In the middle of the year, I was still doing my same routine. Going to class, leaving and seeing my bestfriend in between. and going to the next class. I was constantly arguing with people and I had an attitude problem and eventually I knew it would catch up to me. I was in weightlifting class when it started off. I was maxing out like usual and I was having an off day. Aj was being over protective while everyone else was pushing me to become better. I ended up tearing my hamstring and some cartilage in my knee and I was out for  awhile. That is when I started FFA. 

FFA was a place I belonged even if I was forced to start it. I loved it as soon as I started and I to this day will always love it. It was something I was good at. I immediately made more friends and got serious with school because I needed my grades up for me to stay active. In FFA, i did dairy judging, quiz bowl, wildlife, forestry, and crops. I was good at memorizing things. Ag was by far one of my favorite classes and always will be. I met brody through FFA. Brody was a boy who I had a crush on but never thought much of it during school. He was a year younger than me and he was just some boy I enjoyed talking to. He was a kid who again had a big part in my life.

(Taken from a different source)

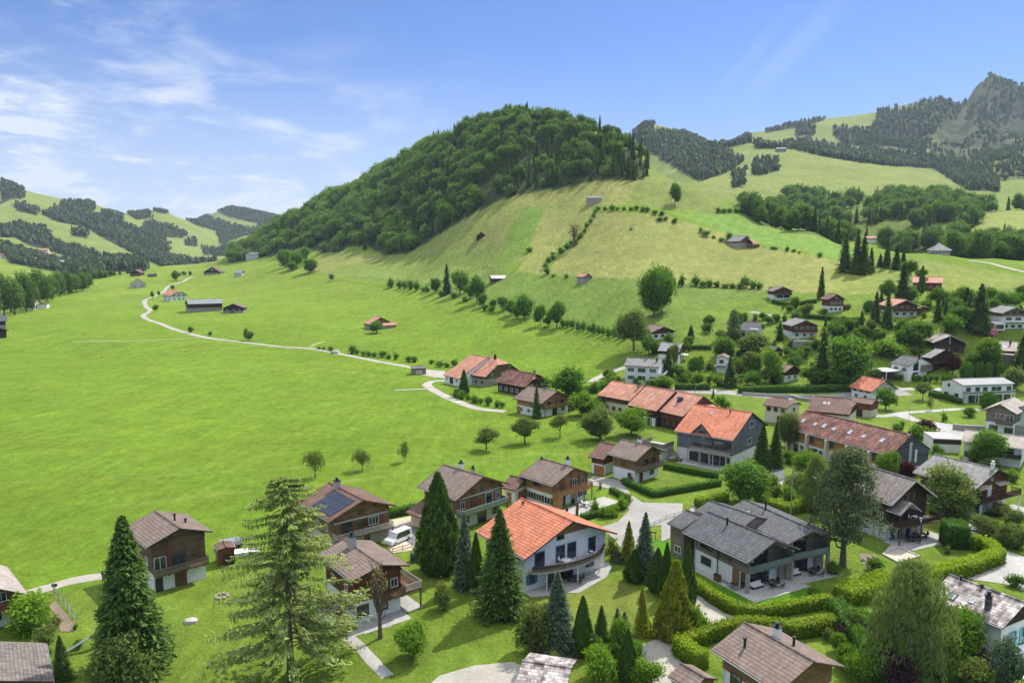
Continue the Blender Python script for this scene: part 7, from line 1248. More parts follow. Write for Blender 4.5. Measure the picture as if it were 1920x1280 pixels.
    many('shrub', [(1905, 1100, 1078, 30), (1560, 1075, 1050, 26), (1640, 1068, 1045, 30), (1528, 1125, 1100, 30)], 'low shrub on a lawn of the right gardens', 'low shrubs of the right gardens')
    many('limeshrub', [(1115, 965, 942, 20), (1132, 970, 950, 22), (1150, 968, 948, 22), (1165, 955, 935, 22), (1175, 945, 925, 18)], 'flower bed shrub outside the curved hedge of the honey chalet', 'flower bed shrubs')
    many('shrub', [(1618, 742, 730, 12)]+[(1680+k*11, 712+k*0.6, 702, 10) for k in range(11)], 'low planting in the row below the modern white house', 'planting below the modern house', 2)
    many('broad', [(1330, 610, 590, 20), (1430, 600, 585, 18), (1425, 625, 606, 16), (1440, 608, 592, 18), (1455, 603, 588, 20), (1480, 585, 572, 16), (1505, 588, 574, 18), (1545, 590, 578, 16), (1560, 620, 606, 18), (1580, 605, 592, 14), (1600, 612, 598, 22), (1620, 630, 610, 24), (1530, 655, 635, 22), (1510, 670, 648, 24), (1490, 690, 668, 26), (1475, 668, 650, 20), (1625, 700, 672, 26), (1640, 715, 690, 24), (1610, 735, 700, 30), (1600, 665, 640, 24), (1700, 690, 665, 22), (1745, 680, 655, 22), (1690, 640, 618, 24), (1650, 640, 622, 22), (1390, 715, 700, 18), (1330, 718, 703, 16), (1376, 690, 670, 22), (1610, 640, 622, 18)], 'leafy garden tree in the jumble of slope gardens', 'leafy trees of the slope gardens')
    many('spruce', [(1655, 655, 620, 16), (1718, 660, 635, 16), (1615, 612, 580, 16), (1548, 612, 590, 12), (1772, 600, 560, 18), (1815, 600, 555, 22), (1848, 615, 575, 22), (1782, 650, 622, 14)], 'small conifer in the jumble of slope gardens', 'small conifers of the slope gardens')
    # hedges
    H_ = hedge
    H_(PP(r4, (172, 785), (270, 862), (400, 930), (500, 942), (640, 922), (880, 880)), 1.6, 1.2, 'ghedge', 'yellow-green hedge curving round the lawn of the grey double house', leaf=0.15)
    H_(PP(r4, (75, 1130), (240, 1062), (430, 1012), (700, 1042), (935, 1000)), 1.9, 1.5, 'ghedge', 'thick yellow-green hedge behind the broad brown roof', leaf=0.16, seed=2)
    H_(PP(r4, (85, 1128), (220, 1215)), 2.2, 1.7, 'ghedge', 'short clipped hedge end beside the bottom lane', leaf=0.15, seed=3)
    H_(PP(r5, (718, 575), (800, 590), (868, 650), (700, 715), (490, 765)), 2.1, 1.9, 'ghedge', 'broad golden hedge bending round the dark chalet lawn', leaf=0.17, seed=4); H_(PP(r5, (290, 780), (150, 845), (45, 870)), 2.2, 3.0, 'ghedge', 'lower stretch of golden hedge left of the weeping birch', leaf=0.17, seed=5)
    H_(PP(r5, (10, 930), (110, 1070), (230, 1250)), 2.6, 2.0, 'hedge', 'tall dark hedge along the lower right lawn', leaf=0.15, seed=6)
    p0 = at(*r5(575, 560)); p1 = at(*r5(695, 568)); H_(None, 3.9, 3.6, 'hedge', 'huge clipped box-shaped bush beside the dark chalet', leaf=0.16, seed=7, P=[p0, p0.lerp(p1, 0.5), p1])
    H_([(1169, 907), (1226, 932), (1350, 910)], 1.3, 1.0, 'hedge', 'dark square-cut hedge in front of the orange-garage chalet', seed=8, leaf=0.13); H_([(1245, 878), (1300, 889), (1347, 897)], 1.3, 1.0, 'hedge', 'dark square-cut hedge behind the small lawn below the grey clad house', seed=9, leaf=0.13)
    H_(PP(r3, (640, 432), (780, 398), (868, 365), (862, 322), (795, 285)), 1.1, 0.9, 'hedge', 'low curved hedge round the lawn of the honey chalet', seed=10, leaf=0.12)
    H_([(1306, 950), (1345, 943), (1362, 940)], 1.6, 1.6, 'ghedge', 'hedge at the lane behind the grey double house, left piece', seed=11, leaf=0.15); H_([(1420, 945), (1480, 962), (1545, 945)], 1.6, 2.2, 'ghedge', 'hedge behind the grey double house, right piece', seed=12, leaf=0.15)
    H_(PP(r8, (1180, 510), (1300, 535), (1425, 572)), 1.6, 1.6, 'hedge', 'dark hedge on the right lawn before the long white house', seed=13, leaf=0.2); H_(PP(q2, (930, 962), (1180, 965), (1410, 965)), 2.0, 1.2, 'hedge', 'straight dark hedge along the main road', seed=14, leaf=0.22); H_(PP(q2, (1110, 408), (1430, 405)), 1.6, 1.0, 'hedge', 'straight hedge across the upper lawn', seed=15, leaf=0.22)
    H_([(1385, 737), (1500, 735), (1590, 733)], 2.2, 2.0, 'hedge', 'shadowy hedge at the foot of the roadside grove', seed=16, leaf=0.25)
    H_([(1500, 596), (1560, 600), (1620, 603)], 1.6, 1.6, 'hedge', 'garden hedge below the steep-gabled chalet', seed=17, leaf=0.25); H_([(1450, 568), (1480, 575), (1530, 568)], 1.8, 1.6, 'hedge', 'garden hedge below the chalet under the hay field', seed=18, leaf=0.25)
    H_(PP(r2, (690, 385), (780, 365), (870, 345)), 1.4, 1.4, 'hedge', 'dark hedge behind the yard of the solar-panel chalet', seed=19, leaf=0.15)
    H_([(1060, 738), (1110, 735), (1150, 722)], 2.0, 2.5, 'hedge', 'bushy hedge above the left end of the orange row', seed=20, leaf=0.25)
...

In high school, you learn who your real friends are and aren't. I gave everyone the benefit of the doubt. Breanna was still my best friend and she wasn't fond of brody. Then again, no one was. Brody was the boy who was a star soccer and FFA student. Was in advance classes and everyone loved him if they knew him. He wasn't someone I should have been hanging out with but I knew I wanted to. I started hanging out with him more frequently and seeing him everyday after school and it meant a lot to me that we started to up our "friendship".  In October, we went to Louisville with our FFA group for a convention and we happen to become extremely close their. I ended up making out with him for 5 hours. Oops. But that was just the beginning. He was always touchy after that and that just became our friendship. I knew I should have ended it but then again why would I do that if I was falling in love with this kid. Even before we went back to school EVERYONE was talking about what had happened between us.

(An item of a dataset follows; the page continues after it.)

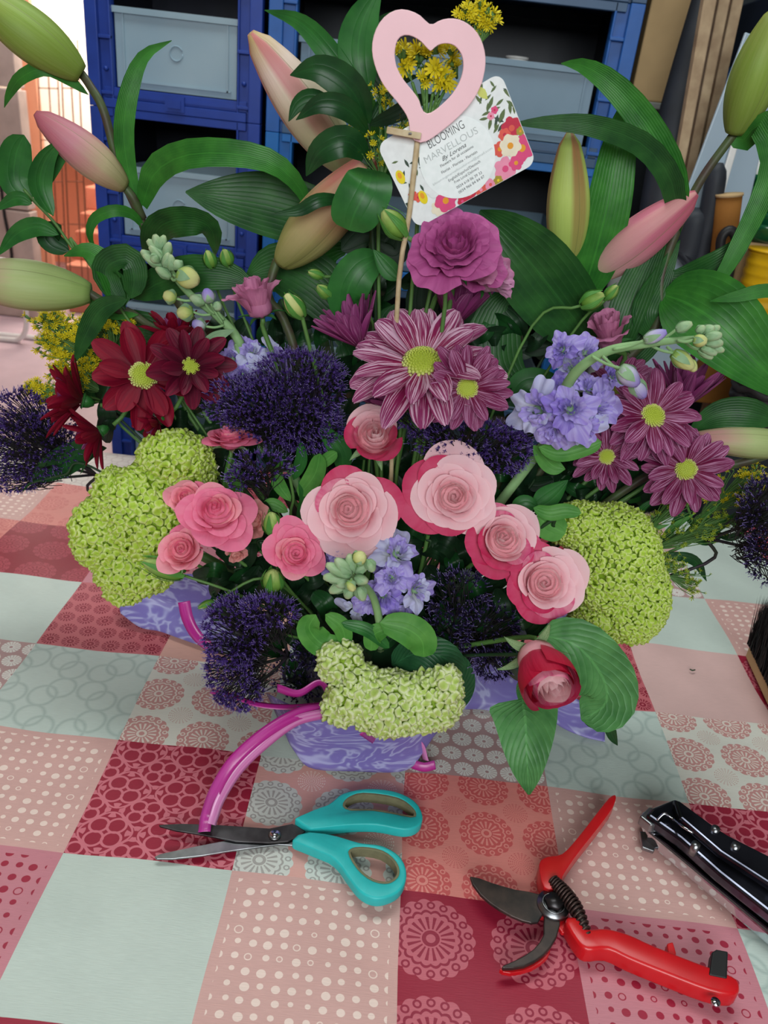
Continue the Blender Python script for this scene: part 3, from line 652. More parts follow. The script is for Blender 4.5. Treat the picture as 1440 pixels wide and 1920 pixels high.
# hand brush on table, right edge
hb = thing('hand_brush', 'black bristled hand brush with tan wooden back at the right table edge', 'brush', G(1440, 1250))
quad = [G(1396, 1232, .0), G(1416, 1228, .0), G(1500, 1400, .0), G(1478, 1412, .0)]
prism('wooden_back', [q+Vector((0, 0, .0005)) for q in quad], (0, 0, .018), M['card'], hb, bv=.003)
b_ = MB(); u_ = (quad[3]-quad[0]).normalized(); L_ = (quad[3]-quad[0]).length; per = Vector((u_.y, -u_.x, 0))
base = quad[0]+Vector((0, 0, .0185))
for k in range(5200):
    a = base+u_*(L_*random.random())-per*(-.002)+Vector((.012*random.random(), .004*random.random(), 0)); d = Vector((random.gauss(.04, .07), random.gauss(0, .08)+.04, 1)).normalized()
    tip = a+d*(.06+.01*random.random()); sw = Vector((random.gauss(0, 1), random.gauss(0, 1), 0)).normalized()*.0006
    b_.add([a-sw, a+sw, tip], [(0, 1, 2)])
b_.make('bristles', M['black'], hb, stuff=True)
# ------------------------------------------------------------------ flower builders
HUB = Vector((.01, .63, .05))
def frame(p, ax=(0, 0, 1), spin=0, scale=1.0):
    v = (CAM-p).normalized(); z = (v*ax[2]+R2*ax[0]+U2*ax[1]).normalized(); x = (R2-z*R2.dot(z)).normalized(); y = z.cross(x)
    m_ = Matrix.Identity(4)
    for i, q in enumerate((x, y, z)):
        for r in range(3): m_[r][i] = q[r]
    return Matrix.Translation(p) @ m_ @ Matrix.Rotation(spin, 4, 'Z') @ Matrix.Scale(scale, 4)
def grid(nu, nv, fn):
    v = [fn(2*i/nu-1, j/nv) for j in range(nv+1) for i in range(nu+1)]; u = [(i/nu, j/nv) for j in range(nv+1) for i in range(nu+1)]
    f = [(j*(nu+1)+i, j*(nu+1)+i+1, (j+1)*(nu+1)+i+1, (j+1)*(nu+1)+i) for j in range(nv) for i in range(nu)]
    return v, f, u
def protomesh(name, v, f, u, mat):
    me = bpy.data.meshes.new(name); me.from_pydata([tuple(q) for q in v], [], f)
    l = me.uv_layers.new(name='UVMap'); idx = np.empty(len(me.loops), dtype=np.int32); me.loops.foreach_get('vertex_index', idx)
    l.data.foreach_set('uv', np.asarray(u, dtype=np.float32)[idx].ravel()); me.polygons.foreach_set('use_smooth', [True]*len(me.polygons)); me.materials.append(mat); return me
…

I wasn't a big fan of being the talk of the school. Hell, I never would want that. When my bestfriend found out she was disappointed in me for not telling her. She was sad I didn't tell her first. Well I was going to tell her but of course word spreads and everyone likes to talk. This started putting a dent in our friendship. I was spending more and more time with brody now and I knew it was a stupid idea. I just knew it. By this time we are finally getting closer to the end of the year and it feels amazing. We had quiz bowl championships and WE WON NATIONALS FOR 3rd PLACE. WE WON. And that was the greatest time of my life. Things finally started too look in a direction I wanted them too. I had my friends back, I had brody in my life, and I was doing more with FFA and school.  Summer was right around the corner.

When summer hit it was the best time of my life. From going to plays when I had to sneak out to see my best friend to going to Starbucks at 7 am to do summer school. Yes I did summer school. This was the year I found out I was going to graduate early. And that right there was when me and my best friend knew things were going to change.